Friday, December 28, 2007

Soybean top or year-end profit-taking on thin volume?

Wow! In the closing seconds of the day, soybeans sold off from the new overnight high, nearly reaching lock limit down, a top to bottom price fluctuation of more than 60 cents! I had to change to a 30 minute chart to give you a good look at what that looked like. I must confess that I took no trades today, including this one. The slow sell-off early on was unconvincing, at best. However, it accelerated (literally) in the closing seconds of the trading session, and I don't place new trades later than 10 minutes before the close of the trading session, especially prior to the weekend.

Holiday trading is also notoriously thin, so liquidity may become problematic. However, I have found that soybean trading this week has been very liquid and charts have been very smooth, clean to read, and easy to trade. I have had no complaints. These types of sudden price moves and shocks are not uncommon during the sometimes erratic thin trading conditions around holiday weekends.

What was the cause? Without checking the various news sites for fundamentals-related news, I would bet that it was caused by traders liquidating their long positions to take their profits in this calendar/tax year. Readers may recall that I have said that after the parabolic rise in soybean prices on Wednesday, I have anticipated a consolidation of several days or a significant correction. Never did I imagine this, however.

Rick Santelli, on CNBC, said that a tax-year profit-taking retracement was the cause of the sell-off (small compared to this soybean one) in crude oil today, and he implied that the soybean sell-off was for the same reason.
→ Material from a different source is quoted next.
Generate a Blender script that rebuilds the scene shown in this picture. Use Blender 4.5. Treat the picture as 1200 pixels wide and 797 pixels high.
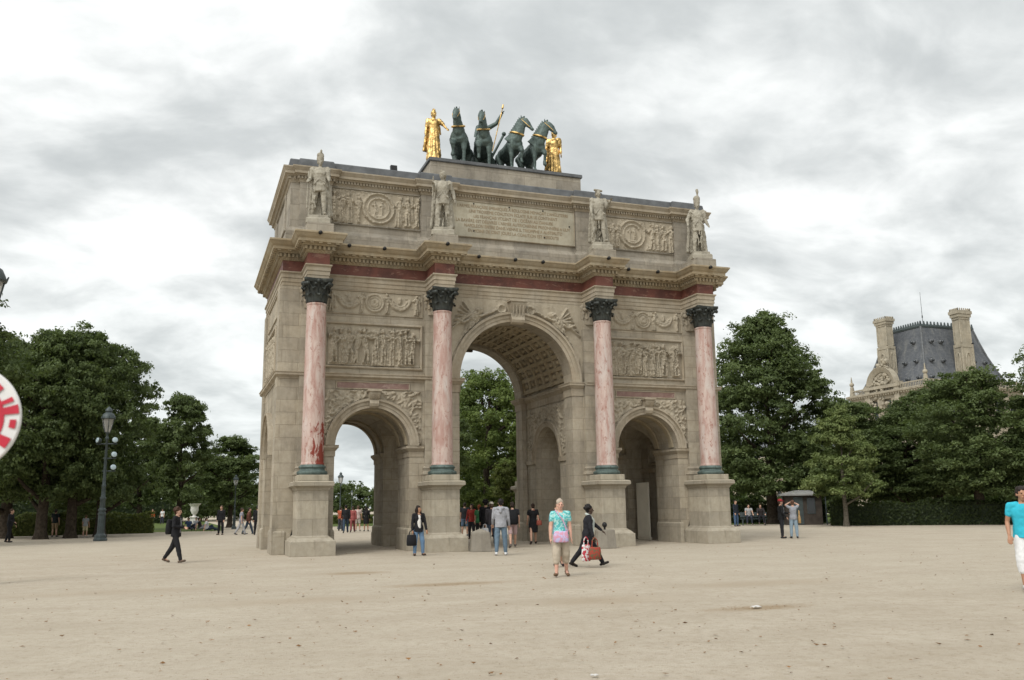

Otherwise, this may be a blow-off top, but I have my doubts.

The second chart shown here is my tick chart. Note at the bottom the time markers. The grain markets close at 12:15 pm local time. Thus, this entire sell-off occurred in only about 1 minute of time. One minute! These types of things typically only happen at the end of a year, quarter, or when a global shock hits the system. Soybeans came to within less than one cent of its lock limit down price.

If this sell-off was due solely to profit-taking, then I would expect that many of these same traders will buy new positions after the first of the year, or perhaps even on Monday to carry over into the new year, and the price of soybeans will rise again. This would be a tremendous opportunity to buy into the soybeans bull market.